----- DATA EXTRACT

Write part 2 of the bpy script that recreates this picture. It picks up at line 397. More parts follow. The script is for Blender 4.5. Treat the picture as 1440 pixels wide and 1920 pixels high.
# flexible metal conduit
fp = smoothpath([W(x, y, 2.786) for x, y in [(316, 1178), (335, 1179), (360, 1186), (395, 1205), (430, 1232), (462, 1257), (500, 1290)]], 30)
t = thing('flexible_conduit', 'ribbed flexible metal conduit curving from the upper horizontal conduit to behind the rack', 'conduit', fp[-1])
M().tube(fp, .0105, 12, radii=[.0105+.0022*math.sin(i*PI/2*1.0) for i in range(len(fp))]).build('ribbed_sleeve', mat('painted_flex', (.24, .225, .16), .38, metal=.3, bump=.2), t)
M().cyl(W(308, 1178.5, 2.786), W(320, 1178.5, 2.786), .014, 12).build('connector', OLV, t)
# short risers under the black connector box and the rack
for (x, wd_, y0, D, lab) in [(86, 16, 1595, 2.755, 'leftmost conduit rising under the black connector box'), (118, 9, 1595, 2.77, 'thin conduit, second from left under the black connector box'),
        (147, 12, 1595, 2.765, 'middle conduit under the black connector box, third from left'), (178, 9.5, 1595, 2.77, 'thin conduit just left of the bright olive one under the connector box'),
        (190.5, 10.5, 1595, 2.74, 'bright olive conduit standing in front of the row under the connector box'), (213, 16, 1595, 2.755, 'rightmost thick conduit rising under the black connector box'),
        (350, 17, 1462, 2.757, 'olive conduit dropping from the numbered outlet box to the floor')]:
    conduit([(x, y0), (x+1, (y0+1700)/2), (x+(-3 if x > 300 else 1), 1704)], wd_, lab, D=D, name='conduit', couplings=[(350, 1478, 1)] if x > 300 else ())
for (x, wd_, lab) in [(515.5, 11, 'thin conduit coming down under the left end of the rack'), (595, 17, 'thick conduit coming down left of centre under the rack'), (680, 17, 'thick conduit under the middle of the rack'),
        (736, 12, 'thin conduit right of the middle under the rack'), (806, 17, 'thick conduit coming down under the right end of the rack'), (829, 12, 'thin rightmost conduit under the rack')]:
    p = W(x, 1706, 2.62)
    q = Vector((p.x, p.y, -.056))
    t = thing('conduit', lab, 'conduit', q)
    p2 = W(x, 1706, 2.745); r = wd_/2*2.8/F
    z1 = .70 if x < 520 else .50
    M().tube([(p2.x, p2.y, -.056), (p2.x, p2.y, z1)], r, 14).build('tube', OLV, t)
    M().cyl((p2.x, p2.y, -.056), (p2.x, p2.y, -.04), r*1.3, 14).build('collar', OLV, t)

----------

### WHAT IS REQUIRED
Go through the listing and copy all of it exactly.

### RESPONSE
Write part 2 of the bpy script that recreates this picture. It picks up at line 397. More parts follow. The script is for Blender 4.5. Treat the picture as 1440 pixels wide and 1920 pixels high.
# flexible metal conduit
fp = smoothpath([W(x, y, 2.786) for x, y in [(316, 1178), (335, 1179), (360, 1186), (395, 1205), (430, 1232), (462, 1257), (500, 1290)]], 30)
t = thing('flexible_conduit', 'ribbed flexible metal conduit curving from the upper horizontal conduit to behind the rack', 'conduit', fp[-1])
M().tube(fp, .0105, 12, radii=[.0105+.0022*math.sin(i*PI/2*1.0) for i in range(len(fp))]).build('ribbed_sleeve', mat('painted_flex', (.24, .225, .16), .38, metal=.3, bump=.2), t)
M().cyl(W(308, 1178.5, 2.786), W(320, 1178.5, 2.786), .014, 12).build('connector', OLV, t)
# short risers under the black connector box and the rack
for (x, wd_, y0, D, lab) in [(86, 16, 1595, 2.755, 'leftmost conduit rising under the black connector box'), (118, 9, 1595, 2.77, 'thin conduit, second from left under the black connector box'),
        (147, 12, 1595, 2.765, 'middle conduit under the black connector box, third from left'), (178, 9.5, 1595, 2.77, 'thin conduit just left of the bright olive one under the connector box'),
        (190.5, 10.5, 1595, 2.74, 'bright olive conduit standing in front of the row under the connector box'), (213, 16, 1595, 2.755, 'rightmost thick conduit rising under the black connector box'),
        (350, 17, 1462, 2.757, 'olive conduit dropping from the numbered outlet box to the floor')]:
    conduit([(x, y0), (x+1, (y0+1700)/2), (x+(-3 if x > 300 else 1), 1704)], wd_, lab, D=D, name='conduit', couplings=[(350, 1478, 1)] if x > 300 else ())
for (x, wd_, lab) in [(515.5, 11, 'thin conduit coming down under the left end of the rack'), (595, 17, 'thick conduit coming down left of centre under the rack'), (680, 17, 'thick conduit under the middle of the rack'),
        (736, 12, 'thin conduit right of the middle under the rack'), (806, 17, 'thick conduit coming down under the right end of the rack'), (829, 12, 'thin rightmost conduit under the rack')]:
    p = W(x, 1706, 2.62)
    q = Vector((p.x, p.y, -.056))
    t = thing('conduit', lab, 'conduit', q)
    p2 = W(x, 1706, 2.745); r = wd_/2*2.8/F
    z1 = .70 if x < 520 else .50
    M().tube([(p2.x, p2.y, -.056), (p2.x, p2.y, z1)], r, 14).build('tube', OLV, t)
    M().cyl((p2.x, p2.y, -.056), (p2.x, p2.y, -.04), r*1.3, 14).build('collar', OLV, t)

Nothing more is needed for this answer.